SET TASK:
All of the lines below are to be transcribed faithfully, with pictures excluded from the copy.

────────

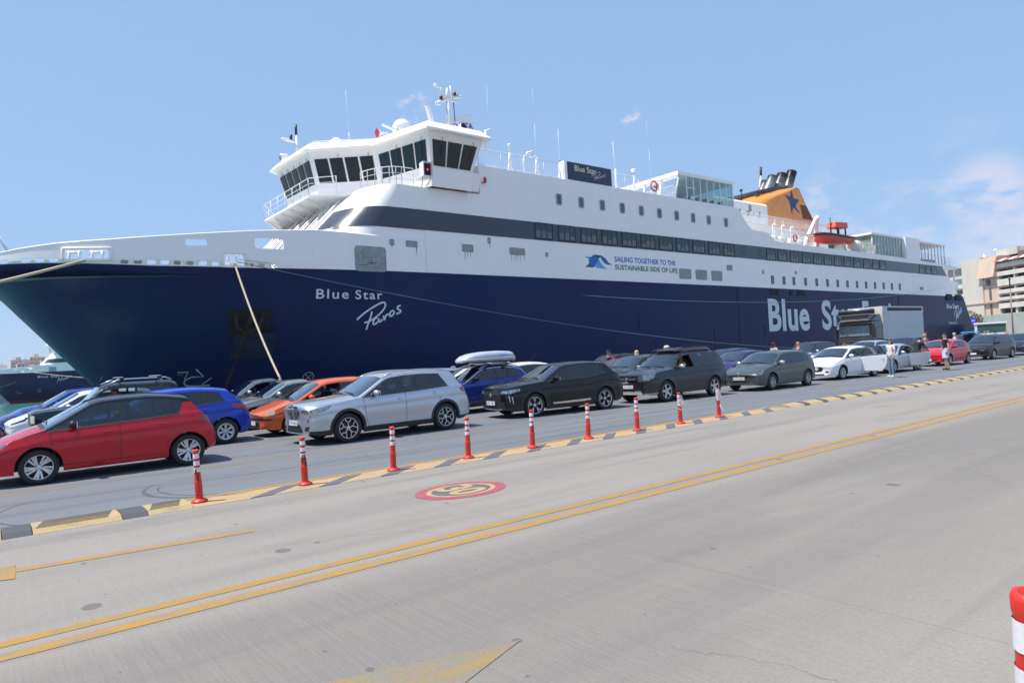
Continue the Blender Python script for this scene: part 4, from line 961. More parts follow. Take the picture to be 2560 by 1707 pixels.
# 9 black people carrier
sp = hatch(L=4.28, H=1.58, W=.87, fo=.88, wb=2.62, bl=.98, hood=1.02, sx=(.98, 1.80), tail=1.05, slope=.38, R_=.32, style='cap', lampm=LAMP, plate=(0, .42), pil=((2.5, 2.46), (3.4, 3.32)),
    side=[('headlight', [(-.05, .64), (-.05, .74), (.2, .84), (.62, .93), (.52, .80), (.16, .66)])], badge=.60)
place('minivan_car', sp, paint('black car paint', (.013, .014, .018), .2), 49.42, 14.86, -.09, 'tall black hatchback with large pale headlamps near the right edge', group=Q1)
# 10 dark blue car at the right edge
sp = hatch(L=4.3, H=1.52, W=.88, fo=.88, wb=2.6, bl=1.0, hood=1.03, sx=(1.05, 1.75), R_=.33, style='cap', lampm=LAMP)
place('hatchback_car', sp, paint('dark navy metallic', (.018, .026, .055), .4), 56.2, 14.9, 0, 'dark navy car cut by the right picture edge', group=Q1)
# ---- second lane
BLU = paint('bright blue metallic', (.012, .050, .42), .2, .32)
sp = hatch(L=4.04, H=1.474, W=.867, fo=.82, wb=2.57, bl=.98, hood=1.0, sx=(1.05, 1.75), tail=1.02, slope=.50, R_=.315, style='petal', rr=.66, tint='d', crease=1.3,
    side=[('tail_light', [(3.60, .90), (3.58, .985), (3.80, .99), (4.12, .90), (4.12, .72), (3.98, .74), (3.84, .84)])])
sp['belt'] = [(0, .62), (.4, .76), (1.05, .92), (1.6, .945), (2.9, 1.02), (3.4, 1.06), (4.04, 1.07)]; sp['rear'] = [('tail_light', [(.56, .76), (.56, .90), (.9, .93), (.9, .74)])]
o = place('hatchback_car', sp, BLU, 2.27, 17.91, .0, 'bright blue hatchback seen from its rear wheel, behind the red hatchback', group=Q2)
mb = MB(); mb.tube([(2.0, 0, 1.47), (2.25, 0, 1.66)], .006, 5, 0); mb.build('aerial', TRIM, o)
ORG = paint('copper orange metallic', (.66, .12, .030), .2, .36)
sp = hatch(L=3.84, H=1.475, W=.83, fo=.77, wb=2.46, bl=.92, hood=.95, sx=(.86, 1.62), tail=1.0, slope=.38, R_=.29, style='multi', rr=.64, tint='s', open=(0,), crown=.085, crease=.8, lampm=mat('yellowed headlamp', (.50, .46, .33), .2, coat=1, var=.3, vscale=14),
    side=[('headlight', [(-.05, .58), (-.05, .67), (.10, .70), (.30, .70), (.26, .60), (.10, .58)]), ('trim', [(-.1, .445), (-.1, .50), (.20, .50), (.20, .445)])],
    front=[('headlight', [(.42, .58), (.44, .66), (.9, .68), (.9, .58)]), ('trim', [(-.01, .44), (-.01, .52), (.9, .52), (.9, .44)]), ('intake', [(-.01, .22), (-.01, .43), (.40, .42), (.50, .22)]), ('intake', [(.54, .25), (.54, .33), (.60, .33), (.60, .25)])], badge=.60, plate=(0, .38))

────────

WORKED ANSWER:
Continue the Blender Python script for this scene: part 4, from line 961. More parts follow. Take the picture to be 2560 by 1707 pixels.
# 9 black people carrier
sp = hatch(L=4.28, H=1.58, W=.87, fo=.88, wb=2.62, bl=.98, hood=1.02, sx=(.98, 1.80), tail=1.05, slope=.38, R_=.32, style='cap', lampm=LAMP, plate=(0, .42), pil=((2.5, 2.46), (3.4, 3.32)),
    side=[('headlight', [(-.05, .64), (-.05, .74), (.2, .84), (.62, .93), (.52, .80), (.16, .66)])], badge=.60)
place('minivan_car', sp, paint('black car paint', (.013, .014, .018), .2), 49.42, 14.86, -.09, 'tall black hatchback with large pale headlamps near the right edge', group=Q1)
# 10 dark blue car at the right edge
sp = hatch(L=4.3, H=1.52, W=.88, fo=.88, wb=2.6, bl=1.0, hood=1.03, sx=(1.05, 1.75), R_=.33, style='cap', lampm=LAMP)
place('hatchback_car', sp, paint('dark navy metallic', (.018, .026, .055), .4), 56.2, 14.9, 0, 'dark navy car cut by the right picture edge', group=Q1)
# ---- second lane
BLU = paint('bright blue metallic', (.012, .050, .42), .2, .32)
sp = hatch(L=4.04, H=1.474, W=.867, fo=.82, wb=2.57, bl=.98, hood=1.0, sx=(1.05, 1.75), tail=1.02, slope=.50, R_=.315, style='petal', rr=.66, tint='d', crease=1.3,
    side=[('tail_light', [(3.60, .90), (3.58, .985), (3.80, .99), (4.12, .90), (4.12, .72), (3.98, .74), (3.84, .84)])])
sp['belt'] = [(0, .62), (.4, .76), (1.05, .92), (1.6, .945), (2.9, 1.02), (3.4, 1.06), (4.04, 1.07)]; sp['rear'] = [('tail_light', [(.56, .76), (.56, .90), (.9, .93), (.9, .74)])]
o = place('hatchback_car', sp, BLU, 2.27, 17.91, .0, 'bright blue hatchback seen from its rear wheel, behind the red hatchback', group=Q2)
mb = MB(); mb.tube([(2.0, 0, 1.47), (2.25, 0, 1.66)], .006, 5, 0); mb.build('aerial', TRIM, o)
ORG = paint('copper orange metallic', (.66, .12, .030), .2, .36)
sp = hatch(L=3.84, H=1.475, W=.83, fo=.77, wb=2.46, bl=.92, hood=.95, sx=(.86, 1.62), tail=1.0, slope=.38, R_=.29, style='multi', rr=.64, tint='s', open=(0,), crown=.085, crease=.8, lampm=mat('yellowed headlamp', (.50, .46, .33), .2, coat=1, var=.3, vscale=14),
    side=[('headlight', [(-.05, .58), (-.05, .67), (.10, .70), (.30, .70), (.26, .60), (.10, .58)]), ('trim', [(-.1, .445), (-.1, .50), (.20, .50), (.20, .445)])],
    front=[('headlight', [(.42, .58), (.44, .66), (.9, .68), (.9, .58)]), ('trim', [(-.01, .44), (-.01, .52), (.9, .52), (.9, .44)]), ('intake', [(-.01, .22), (-.01, .43), (.40, .42), (.50, .22)]), ('intake', [(.54, .25), (.54, .33), (.60, .33), (.60, .25)])], badge=.60, plate=(0, .38))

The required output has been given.